Copy out exactly the lines from the first line of the material below through the line containing "C = S.collection", and nothing beyond them.

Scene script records
========================
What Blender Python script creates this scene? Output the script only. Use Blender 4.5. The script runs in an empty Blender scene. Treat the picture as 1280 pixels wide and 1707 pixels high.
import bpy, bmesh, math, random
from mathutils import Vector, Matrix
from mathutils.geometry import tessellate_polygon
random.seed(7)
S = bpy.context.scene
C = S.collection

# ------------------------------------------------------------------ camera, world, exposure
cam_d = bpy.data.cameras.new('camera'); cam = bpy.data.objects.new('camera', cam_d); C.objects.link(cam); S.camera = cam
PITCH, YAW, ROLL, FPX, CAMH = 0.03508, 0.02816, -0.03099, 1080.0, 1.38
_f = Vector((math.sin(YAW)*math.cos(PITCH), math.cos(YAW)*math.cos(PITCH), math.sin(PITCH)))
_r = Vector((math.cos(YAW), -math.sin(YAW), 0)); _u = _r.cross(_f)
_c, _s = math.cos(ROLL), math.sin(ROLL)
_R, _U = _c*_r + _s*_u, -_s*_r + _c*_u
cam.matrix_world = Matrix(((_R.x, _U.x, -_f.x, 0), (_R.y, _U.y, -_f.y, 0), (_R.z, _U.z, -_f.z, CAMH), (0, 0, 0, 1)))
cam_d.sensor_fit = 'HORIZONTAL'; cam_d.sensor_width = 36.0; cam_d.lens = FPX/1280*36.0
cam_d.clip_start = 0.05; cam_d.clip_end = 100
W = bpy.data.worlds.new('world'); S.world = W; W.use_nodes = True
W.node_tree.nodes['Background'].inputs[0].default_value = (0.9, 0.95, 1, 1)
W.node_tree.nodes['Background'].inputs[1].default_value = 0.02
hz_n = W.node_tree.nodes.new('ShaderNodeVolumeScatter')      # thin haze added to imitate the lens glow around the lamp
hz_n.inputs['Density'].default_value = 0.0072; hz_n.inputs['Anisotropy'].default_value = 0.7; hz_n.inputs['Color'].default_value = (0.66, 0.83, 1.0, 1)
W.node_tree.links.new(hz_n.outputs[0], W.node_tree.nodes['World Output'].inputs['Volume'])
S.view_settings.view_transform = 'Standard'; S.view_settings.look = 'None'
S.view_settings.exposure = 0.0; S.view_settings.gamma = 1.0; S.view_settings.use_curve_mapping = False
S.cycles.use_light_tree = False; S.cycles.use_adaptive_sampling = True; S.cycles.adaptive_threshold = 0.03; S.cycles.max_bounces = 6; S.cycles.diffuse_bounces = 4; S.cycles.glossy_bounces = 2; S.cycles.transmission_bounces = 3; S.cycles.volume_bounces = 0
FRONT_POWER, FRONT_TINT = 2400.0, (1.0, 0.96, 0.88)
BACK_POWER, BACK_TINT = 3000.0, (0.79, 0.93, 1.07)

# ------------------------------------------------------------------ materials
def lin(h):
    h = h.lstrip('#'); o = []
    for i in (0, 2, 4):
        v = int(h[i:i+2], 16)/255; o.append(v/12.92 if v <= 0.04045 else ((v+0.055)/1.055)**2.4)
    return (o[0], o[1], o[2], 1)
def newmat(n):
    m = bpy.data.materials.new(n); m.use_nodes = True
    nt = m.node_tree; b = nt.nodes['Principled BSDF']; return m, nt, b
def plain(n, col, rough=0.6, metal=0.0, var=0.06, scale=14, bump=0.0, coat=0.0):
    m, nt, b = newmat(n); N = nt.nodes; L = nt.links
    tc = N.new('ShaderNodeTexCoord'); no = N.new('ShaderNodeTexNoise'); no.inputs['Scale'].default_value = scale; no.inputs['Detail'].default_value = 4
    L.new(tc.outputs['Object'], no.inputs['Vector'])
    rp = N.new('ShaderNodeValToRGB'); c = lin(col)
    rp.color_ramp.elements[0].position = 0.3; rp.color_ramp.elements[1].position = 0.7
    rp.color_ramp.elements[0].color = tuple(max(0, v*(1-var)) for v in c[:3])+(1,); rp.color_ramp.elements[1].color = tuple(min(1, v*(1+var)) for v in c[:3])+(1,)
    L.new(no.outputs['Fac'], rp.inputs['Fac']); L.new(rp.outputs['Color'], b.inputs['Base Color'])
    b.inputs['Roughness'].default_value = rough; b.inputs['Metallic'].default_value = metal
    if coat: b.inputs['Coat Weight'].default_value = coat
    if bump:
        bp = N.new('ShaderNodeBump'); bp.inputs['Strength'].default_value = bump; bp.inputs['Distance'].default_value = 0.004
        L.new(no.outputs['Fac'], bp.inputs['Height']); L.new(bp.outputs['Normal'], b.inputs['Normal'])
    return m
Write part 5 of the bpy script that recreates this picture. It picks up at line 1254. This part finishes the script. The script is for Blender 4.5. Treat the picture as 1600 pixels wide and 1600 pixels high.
========================
Exercise result:
What Blender Python script creates this scene? Output the script only. Use Blender 4.5. The script runs in an empty Blender scene. Treat the picture as 1280 pixels wide and 1707 pixels high.
import bpy, bmesh, math, random
from mathutils import Vector, Matrix
from mathutils.geometry import tessellate_polygon
random.seed(7)
S = bpy.context.scene
C = S.collection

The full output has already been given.